Is the mother-son dance required?
The mother-son dance isn't required, but it's a touching tradition and a wonderful way for the groom to honor his mom. The mother-son and father-daughter dances usually take place toward the end of the reception, before the cake-cutting ceremony. To ensure you and your son get some bonding time together before the wedding, decide on a mother-son dance song together or take mother-son dancing classes. Swann suggests connecting with your son by preparing a conversation to have with him during the dance, which also helps take away any awkwardness. "Because there you are dancing, and everyone else is looking along. And it fills in the space and the time and takes away that awkward moment where the mom is just there dancing and giggling," Swann says. She also believes the mother-son dance is the perfect time for you to share additional thoughts or well wishes. "Talk about whatever you're proud of or bring up some fond memories of when he was younger. [The dance] allows you to really get into a very intimate and loving space with your son before he continues with his new life," Swann says.
Does the mother of the groom have to stand in the receiving line?
If the couple is having a receiving line, the mother of the groom should definitely be in attendance. Traditionally, the wedding hosts are at the start of the receiving line, then the newlyweds and other parents. The lineup order can depend on if there are stepparents and divorced parents present too. Most likely, the couple will talk to you about where you'll be standing before the wedding, but if not, our mother-of-the-groom etiquette advice is to ask them about it during the rehearsal dinner if you're nervous about standing in the "wrong" spot.

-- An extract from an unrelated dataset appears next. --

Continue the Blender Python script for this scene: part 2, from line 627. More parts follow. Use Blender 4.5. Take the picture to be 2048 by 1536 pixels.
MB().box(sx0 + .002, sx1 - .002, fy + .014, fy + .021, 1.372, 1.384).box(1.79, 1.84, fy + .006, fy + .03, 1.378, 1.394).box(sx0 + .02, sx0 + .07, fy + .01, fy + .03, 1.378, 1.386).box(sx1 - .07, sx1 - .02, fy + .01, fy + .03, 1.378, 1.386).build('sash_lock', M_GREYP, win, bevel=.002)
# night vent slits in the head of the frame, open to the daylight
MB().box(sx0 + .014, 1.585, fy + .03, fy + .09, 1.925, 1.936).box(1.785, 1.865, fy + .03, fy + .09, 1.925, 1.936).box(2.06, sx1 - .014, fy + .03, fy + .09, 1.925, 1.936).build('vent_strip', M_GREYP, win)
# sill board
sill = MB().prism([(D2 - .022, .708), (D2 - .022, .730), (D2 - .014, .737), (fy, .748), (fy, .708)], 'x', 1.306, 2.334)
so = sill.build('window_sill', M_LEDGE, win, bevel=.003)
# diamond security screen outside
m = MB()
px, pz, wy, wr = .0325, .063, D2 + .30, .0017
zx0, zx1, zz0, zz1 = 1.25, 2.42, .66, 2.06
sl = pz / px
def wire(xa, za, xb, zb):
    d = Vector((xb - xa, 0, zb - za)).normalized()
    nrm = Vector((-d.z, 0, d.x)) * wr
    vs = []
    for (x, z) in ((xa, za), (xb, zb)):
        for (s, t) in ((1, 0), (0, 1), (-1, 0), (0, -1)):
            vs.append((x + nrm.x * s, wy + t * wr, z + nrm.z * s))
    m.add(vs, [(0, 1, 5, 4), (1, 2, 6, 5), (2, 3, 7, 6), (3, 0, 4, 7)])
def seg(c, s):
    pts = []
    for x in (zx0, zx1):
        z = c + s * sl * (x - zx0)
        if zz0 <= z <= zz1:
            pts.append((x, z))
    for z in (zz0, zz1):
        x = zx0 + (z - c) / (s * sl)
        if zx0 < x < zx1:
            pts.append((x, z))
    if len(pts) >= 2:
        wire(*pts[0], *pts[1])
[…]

Does the mother of the groom give a speech?
Yes, there's typically a mother-of-the-groom speech in the wedding schedule. It's tradition for the speech to be given at the rehearsal dinner. But there isn't any wedding protocol for the mother of the groom that advises against her performing her speech at the wedding reception. If you're feeling nervous about public speaking, ask your son if you can deliver your speech during the rehearsal dinner, so it's in front of a smaller crowd.